3D scene scripts
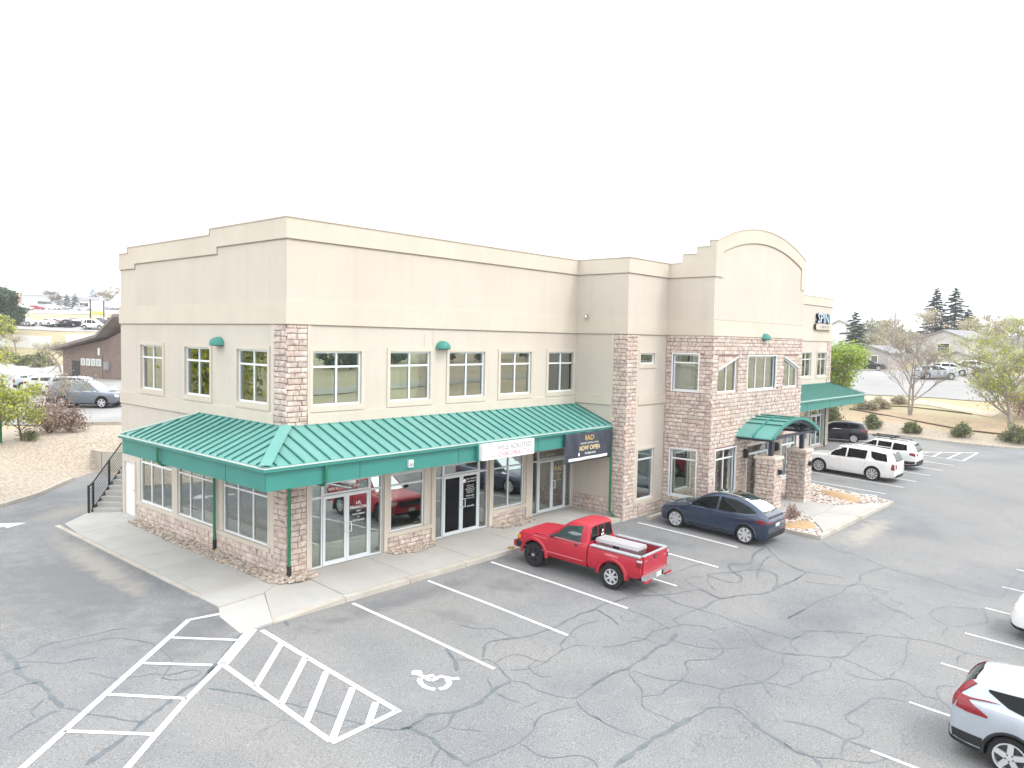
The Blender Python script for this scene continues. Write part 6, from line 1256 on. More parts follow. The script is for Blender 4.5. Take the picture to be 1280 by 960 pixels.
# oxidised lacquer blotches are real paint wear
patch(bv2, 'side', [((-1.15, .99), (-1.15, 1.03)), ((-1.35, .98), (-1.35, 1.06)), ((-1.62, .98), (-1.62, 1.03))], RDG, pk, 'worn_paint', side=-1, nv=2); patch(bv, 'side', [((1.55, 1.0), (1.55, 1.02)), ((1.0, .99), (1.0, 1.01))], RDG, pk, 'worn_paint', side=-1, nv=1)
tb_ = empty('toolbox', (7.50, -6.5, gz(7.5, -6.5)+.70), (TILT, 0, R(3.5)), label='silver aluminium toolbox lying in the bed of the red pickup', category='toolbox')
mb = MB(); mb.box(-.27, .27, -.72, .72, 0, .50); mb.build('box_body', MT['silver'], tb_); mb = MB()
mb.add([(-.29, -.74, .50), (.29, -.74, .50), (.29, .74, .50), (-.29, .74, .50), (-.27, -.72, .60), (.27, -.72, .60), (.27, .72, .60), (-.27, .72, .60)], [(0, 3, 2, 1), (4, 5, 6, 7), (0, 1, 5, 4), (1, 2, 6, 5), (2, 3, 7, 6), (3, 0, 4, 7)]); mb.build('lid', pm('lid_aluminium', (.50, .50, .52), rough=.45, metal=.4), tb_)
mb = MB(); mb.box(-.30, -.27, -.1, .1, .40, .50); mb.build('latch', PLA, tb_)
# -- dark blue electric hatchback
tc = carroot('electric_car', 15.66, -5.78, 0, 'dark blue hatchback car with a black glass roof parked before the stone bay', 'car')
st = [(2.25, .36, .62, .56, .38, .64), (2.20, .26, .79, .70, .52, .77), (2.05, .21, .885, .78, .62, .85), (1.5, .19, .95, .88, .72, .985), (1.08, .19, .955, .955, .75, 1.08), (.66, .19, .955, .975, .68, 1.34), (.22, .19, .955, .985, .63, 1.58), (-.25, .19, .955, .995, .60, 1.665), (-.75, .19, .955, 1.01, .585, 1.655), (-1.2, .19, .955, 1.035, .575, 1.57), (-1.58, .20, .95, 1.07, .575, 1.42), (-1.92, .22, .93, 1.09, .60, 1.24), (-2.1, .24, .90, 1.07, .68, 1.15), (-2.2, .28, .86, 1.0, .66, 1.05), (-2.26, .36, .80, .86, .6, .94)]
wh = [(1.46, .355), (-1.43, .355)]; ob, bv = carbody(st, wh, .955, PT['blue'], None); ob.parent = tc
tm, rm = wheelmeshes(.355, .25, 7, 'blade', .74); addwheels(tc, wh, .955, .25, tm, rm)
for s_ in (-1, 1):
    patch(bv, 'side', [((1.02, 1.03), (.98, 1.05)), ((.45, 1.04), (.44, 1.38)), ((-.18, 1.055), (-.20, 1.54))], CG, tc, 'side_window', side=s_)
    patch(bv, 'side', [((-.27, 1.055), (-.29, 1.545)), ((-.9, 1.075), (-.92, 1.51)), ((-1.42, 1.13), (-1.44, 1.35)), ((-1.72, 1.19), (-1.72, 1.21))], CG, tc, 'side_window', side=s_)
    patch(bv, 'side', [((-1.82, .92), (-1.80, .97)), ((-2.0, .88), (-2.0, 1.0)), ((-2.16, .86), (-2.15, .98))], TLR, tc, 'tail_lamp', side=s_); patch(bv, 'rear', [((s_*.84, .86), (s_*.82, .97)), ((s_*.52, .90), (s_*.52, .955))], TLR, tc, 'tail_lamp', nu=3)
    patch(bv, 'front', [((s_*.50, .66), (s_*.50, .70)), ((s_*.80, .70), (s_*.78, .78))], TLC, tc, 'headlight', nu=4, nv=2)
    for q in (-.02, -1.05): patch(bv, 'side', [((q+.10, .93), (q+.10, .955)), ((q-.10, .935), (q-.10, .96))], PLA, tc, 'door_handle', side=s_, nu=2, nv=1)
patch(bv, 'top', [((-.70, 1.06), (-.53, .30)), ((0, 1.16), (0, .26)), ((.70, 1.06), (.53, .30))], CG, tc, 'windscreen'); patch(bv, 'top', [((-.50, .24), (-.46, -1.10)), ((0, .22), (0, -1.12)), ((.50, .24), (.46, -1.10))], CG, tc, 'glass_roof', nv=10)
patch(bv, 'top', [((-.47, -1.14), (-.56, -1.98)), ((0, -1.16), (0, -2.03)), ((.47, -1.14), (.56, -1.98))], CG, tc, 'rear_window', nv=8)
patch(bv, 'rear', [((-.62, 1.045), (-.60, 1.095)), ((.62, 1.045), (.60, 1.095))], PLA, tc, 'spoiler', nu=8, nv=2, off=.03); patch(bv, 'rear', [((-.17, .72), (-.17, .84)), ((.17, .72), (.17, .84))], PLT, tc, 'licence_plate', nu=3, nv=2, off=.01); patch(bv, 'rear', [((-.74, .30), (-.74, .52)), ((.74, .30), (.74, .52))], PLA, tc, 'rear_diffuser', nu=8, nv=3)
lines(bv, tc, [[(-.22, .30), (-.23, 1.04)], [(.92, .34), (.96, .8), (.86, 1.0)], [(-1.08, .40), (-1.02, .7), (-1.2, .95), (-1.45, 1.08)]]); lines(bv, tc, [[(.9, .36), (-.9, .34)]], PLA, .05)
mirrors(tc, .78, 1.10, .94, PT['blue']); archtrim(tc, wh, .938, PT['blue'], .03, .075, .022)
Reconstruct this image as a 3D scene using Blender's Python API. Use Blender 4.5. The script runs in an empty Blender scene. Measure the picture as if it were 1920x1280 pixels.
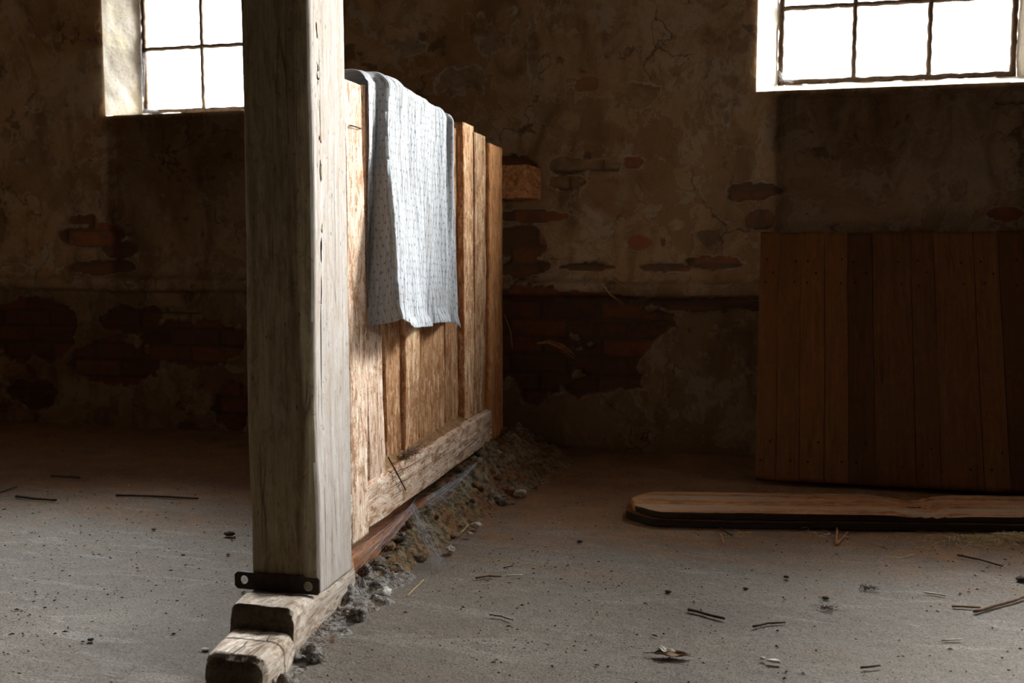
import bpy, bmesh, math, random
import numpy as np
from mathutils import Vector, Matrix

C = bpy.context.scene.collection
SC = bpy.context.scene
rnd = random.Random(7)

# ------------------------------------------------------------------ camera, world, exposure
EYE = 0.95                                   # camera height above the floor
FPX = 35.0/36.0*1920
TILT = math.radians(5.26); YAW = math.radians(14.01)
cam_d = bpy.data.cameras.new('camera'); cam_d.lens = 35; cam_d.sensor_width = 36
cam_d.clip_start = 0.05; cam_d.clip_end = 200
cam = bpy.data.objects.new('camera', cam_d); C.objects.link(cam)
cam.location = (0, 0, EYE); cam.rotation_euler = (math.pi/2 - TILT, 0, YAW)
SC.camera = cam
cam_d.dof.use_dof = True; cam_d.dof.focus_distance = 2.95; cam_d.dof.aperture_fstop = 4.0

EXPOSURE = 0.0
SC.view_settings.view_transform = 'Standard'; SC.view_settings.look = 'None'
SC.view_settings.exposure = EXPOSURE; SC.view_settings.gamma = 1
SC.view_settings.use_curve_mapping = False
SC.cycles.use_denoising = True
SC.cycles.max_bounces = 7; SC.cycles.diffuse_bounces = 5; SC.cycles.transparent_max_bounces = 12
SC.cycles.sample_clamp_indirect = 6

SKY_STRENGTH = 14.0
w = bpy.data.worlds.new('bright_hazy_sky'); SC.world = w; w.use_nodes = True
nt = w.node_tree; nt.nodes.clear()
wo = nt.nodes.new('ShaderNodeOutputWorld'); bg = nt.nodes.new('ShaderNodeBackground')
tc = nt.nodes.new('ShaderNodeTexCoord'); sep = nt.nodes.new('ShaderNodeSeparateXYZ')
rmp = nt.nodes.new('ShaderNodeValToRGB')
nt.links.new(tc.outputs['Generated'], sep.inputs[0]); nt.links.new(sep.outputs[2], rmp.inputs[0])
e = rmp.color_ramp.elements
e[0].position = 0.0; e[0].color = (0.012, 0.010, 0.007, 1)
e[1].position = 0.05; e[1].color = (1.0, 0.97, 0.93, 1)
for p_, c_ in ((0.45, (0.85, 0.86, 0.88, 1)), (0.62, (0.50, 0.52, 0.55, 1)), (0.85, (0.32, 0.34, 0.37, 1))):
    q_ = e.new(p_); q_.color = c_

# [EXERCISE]
Using the entries above, write out exactly the lines from the one with "Reconstruct this image" through the one with "rnd = random.Random(7)", ends included. Leave out any pictures.

# [COMPLETED EXERCISE]
Reconstruct this image as a 3D scene using Blender's Python API. Use Blender 4.5. The script runs in an empty Blender scene. Measure the picture as if it were 1920x1280 pixels.
import bpy, bmesh, math, random
import numpy as np
from mathutils import Vector, Matrix

C = bpy.context.scene.collection
SC = bpy.context.scene
rnd = random.Random(7)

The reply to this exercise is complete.